With respect to the subject matter covered by copyright, the cases of Joaquin Jr. vs. Drilon [GR No. 108946, 28 January 1999, 302 SCRA 225] and Kho vs. Court of Appeals [GR No. 115758, 19 March 2002] are relevant and instructive. The Supreme Court, in the Kho case, defined the proper subject of copyright protection, that is, works which are original intellectual creations in the literary and artistic domain, and held that the name and container of a beauty product are not copyrightable, but are proper subjects of trademark. The Court ordered the cancellation of the local copyright registration over the same in the light of a prior foreign trademark registration.

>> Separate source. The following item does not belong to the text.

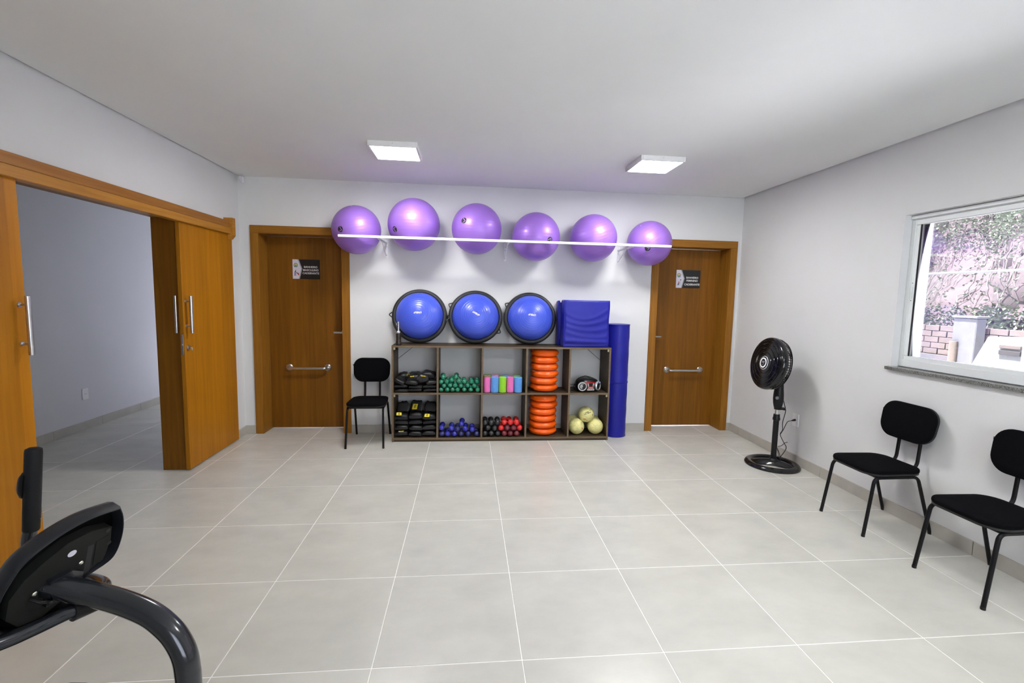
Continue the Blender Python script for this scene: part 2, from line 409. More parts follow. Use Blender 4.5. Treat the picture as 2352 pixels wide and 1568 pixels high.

The Joaquin case tackled the issue of whether or not the format of a television show, i.e., a dating game, is a proper subject of copyright. The Supreme Court answered in the negative, finding that under the old law (Presidential Decree 49), a format of a television show is not included in the enumeration of the classes of work entitled to copyright protection. Said enumeration, which is substantially similar to those contained in the present IP Code, refers to finished works and not to concepts. Copyright does not extend to an idea, procedure, process, system, method of operation, concept, principle, or discovery, regardless of the form in which it is embodied. The Court further ruled that copyright does not extend to the general concept or format of a dating game show. Also, the Court pointed out that although the issue of whether a material is copyrightable or not is a legal question, the Secretary of Justice can make a preliminary determination with respect to such matter.